LAHORE: Pakistan’s economy is likely to grow by around 5 percent this year, but it faces challenges in the shape of alarmingly large fiscal and current account deficits, both running around 6 percent of the gross domestic product (GDP).
These are the findings of Global Economic Conditions Survey (GECS) report for the first quarter (Q1) of 2019, prepared by Association of Chartered Certified Accountants (ACCA) and Institute of Management Accountants (IMA).
The report said Pakistan was currently negotiating a bailout package worth around $6 billion with International Monetary Fund (IMF) in order to meet its external debt obligations; however any conditions would almost certainly involve tighter fiscal policy and market-friendly reforms.
The GECS also found that (business) confidence improved in Pakistan in Q1, perhaps on expectations of a breakthrough with the IMF where negotiations had appeared deadlocked late last year.
It added that South Asia region, dominated by India and Pakistan, saw a big jump in confidence, probably helped by signs of progress on latter’s IMF bailout parleys.
On the other hand, the report said Indian economy was expected to grow strongly this year by around 7 percent. Over the course of Q1 the central bank, the Reserve Bank of India (RBI) cut interest rates by 25bps (basis points) and a budget introduced fiscal easing measures, including cash payments to farmers.
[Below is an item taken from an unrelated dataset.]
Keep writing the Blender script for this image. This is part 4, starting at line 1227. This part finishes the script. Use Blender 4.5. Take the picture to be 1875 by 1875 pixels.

A significant amount of infrastructure spending is also now coming on stream, but there is a high degree of political uncertainty ahead of May’s elections in India, the report said. Furthermore, the survey found the global economic confidence on the lower side in the period under review.
The global poll of 1,355 accountants shows that all key regions reported a bounce in confidence with Asia Pacific and the Middle East seeing the biggest gains. However, in all regions except the Middle East confidence is lower than a year ago.
More encouragingly the global orders index remained virtually unchanged in the latest GECS. This index held up better than confidence in recent quarters and underscores the message that GECS is pointing to slower global growth this year but not a major collapse.
The survery also revealed easing concerns about inflation with 48 percent of respondents expressing concern about rising costs, down from 52 percent in Q4 2018. According to the survey just 22 percent of global respondents said they had problems accessing finance suggesting fairly easy financial conditions.
Furthermore, 45 percent of respondents globally are considering layoffs, while 17 percent are mulling taking on new workers. Additionally, the report found that 36 percent of respondents were considering scaling back investment in new capital projects, compared with just 16 percent who were looking to increase investment in new projects.
The possibility of suppliers going out of business being a concern for just 12 percent of respondents – unchanged from Q4 2018, the report said. According to the ACCA economists, whilst the confidence index improved in Q1 2019 compared to Q4 2018, it remains at a fairly low level and consistent with a slowdown in growth.
It should be recalled that confidence and activity indicators are all significantly lower than a year ago. But the orders index is little changed in Q1 compared with Q4 last year and suggests that the slowdown in growth will not be too severe this year.
The survey analysed that even before the increasing evidence of a growth slowdown emerged the inflation picture was generally benign and it has become even more so recently as demand has slowed. The GECS also showed a fall in concern about rising operating costs. This is the third quarterly fall in a row and reduces cost concerns to the lowest since Q1 2018, it added.